National Runaway Prevention Month: An Annual Call to Action

November 25, 2019
Young man sitting on a stoop reflecting.

By Elizabeth Darling, Commissioner, Administration on Children, Youth and Families (ACYF)

The annual November commemoration of National Runaway Prevention Month (NRPM) goes back to 2002, when the White House hosted the Conference on Exploited and Runaway Children. This landmark conference brought leaders together from across the country to discuss the challenges faced by runaway and homeless youth (RHY) and the many approaches to helping these vulnerable young people. Every step of the way, this effort has been led by our essential partners at the National Runaway Safeline .

This year’s commemoration included a live Twitter chat, Wear Green Day, Light the Night candlelight vigils around the country, and nationwide community sleep-outs on November 16, dubbed A Night to End Youth Homelessness . These events raise awareness of the plight of homeless youth, but they also help build community. They bring together the people who care about these young people’s health and safety, and they highlight the extensive range of programs and people who are working together to make youth homelessness rare, brief, and temporary.

As someone who cares deeply about this issue, I appreciate National Runaway Prevention Month for its clear focus on prevention services. The Family and Youth Services Bureau (FYSB) supports the organizations and communities that work every day to put an end to youth homelessness, adolescent pregnancy, and domestic violence. Every day, over 300 FYSB funded organizations administer 619 grants to supply essential services to youth through the Basic Center, Transitional Living, Maternity Group Home, and Street Outreach programs.
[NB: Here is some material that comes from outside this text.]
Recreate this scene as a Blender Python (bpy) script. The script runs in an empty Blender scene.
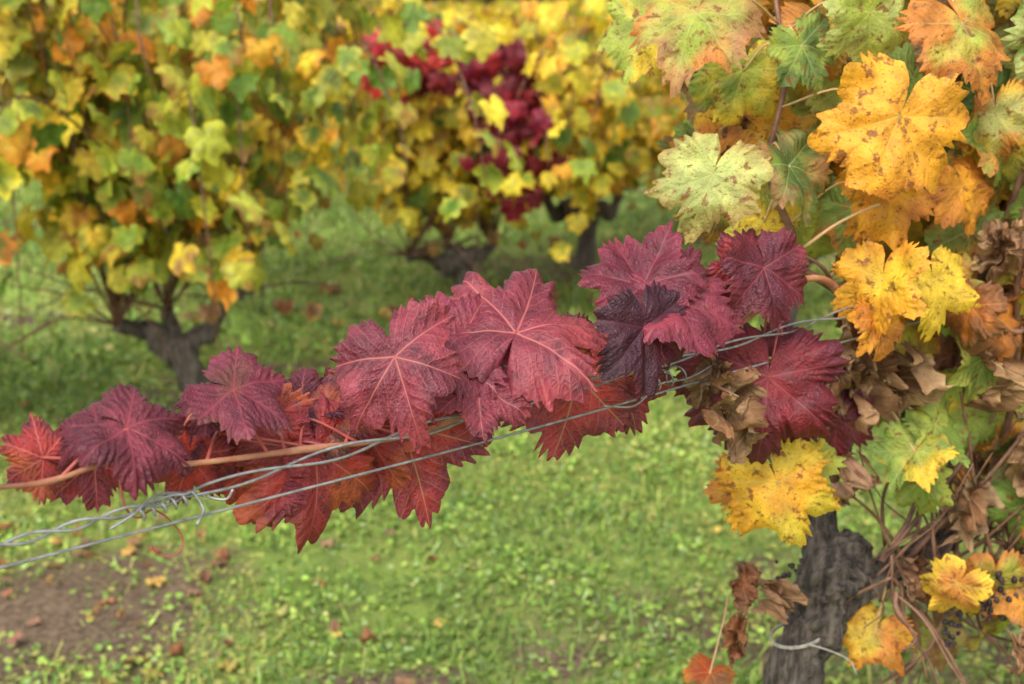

If we really want to reduce and even end youth homelessness, we must do what we can to prevent it from occurring in the first place. It might be hard to quantify, but it’s a major victory whenever an at-risk young person is able to remain at home thanks to improved family relations or additional community and program support. That’s one more young person spared from the dangers and difficulties of running away, including heightened risk of trafficking and other forms of personal abuse.

National Runaway Prevention Month is an annual chance to raise awareness about youth homelessness and the approaches — including runaway prevention approaches — that work to improve young lives. It’s also an opportunity to correct the myths around youth homelessness, such as the widespread belief that most young people choose to run away. In many instances, young people are asked to leave home or leave home because they can’t see any other way of improving their lives. If we can help them address their underlying concerns, perhaps we can keep them from couch-surfing or risking their safety on the streets.

So how do we do this? As always, collaboration is critical. We know, for example, that roughly 12% of referrals to Basic Center and Transitional Living Programs come from schools. Programs can help prevent youth homelessness by strengthening their relationships with local schools and making sure that providers and young people are aware of the help available to them thanks to the McKinney-Vento Act .

We can also “shine a light,” as the NRPM rallying cry goes, on the work being done across every state, with Tribes and in U.S. territories by FYSB grantees and their partners. These programs do essential work that too often goes unrecognized within their communities. In FY2017, across all Transitional Living programs, 90% of youth made “safe and appropriate exits” to independent or family housing, and 38% went on to graduate high school or obtain their GED.

National Runaway Prevention Month is our annual campaign to showcase these successes and the organizations that make them possible. And it’s our chance to highlight the work yet to be done, including the hard work of supporting families and youth in crisis on their journey to achieve self-sufficiency and a brighter future.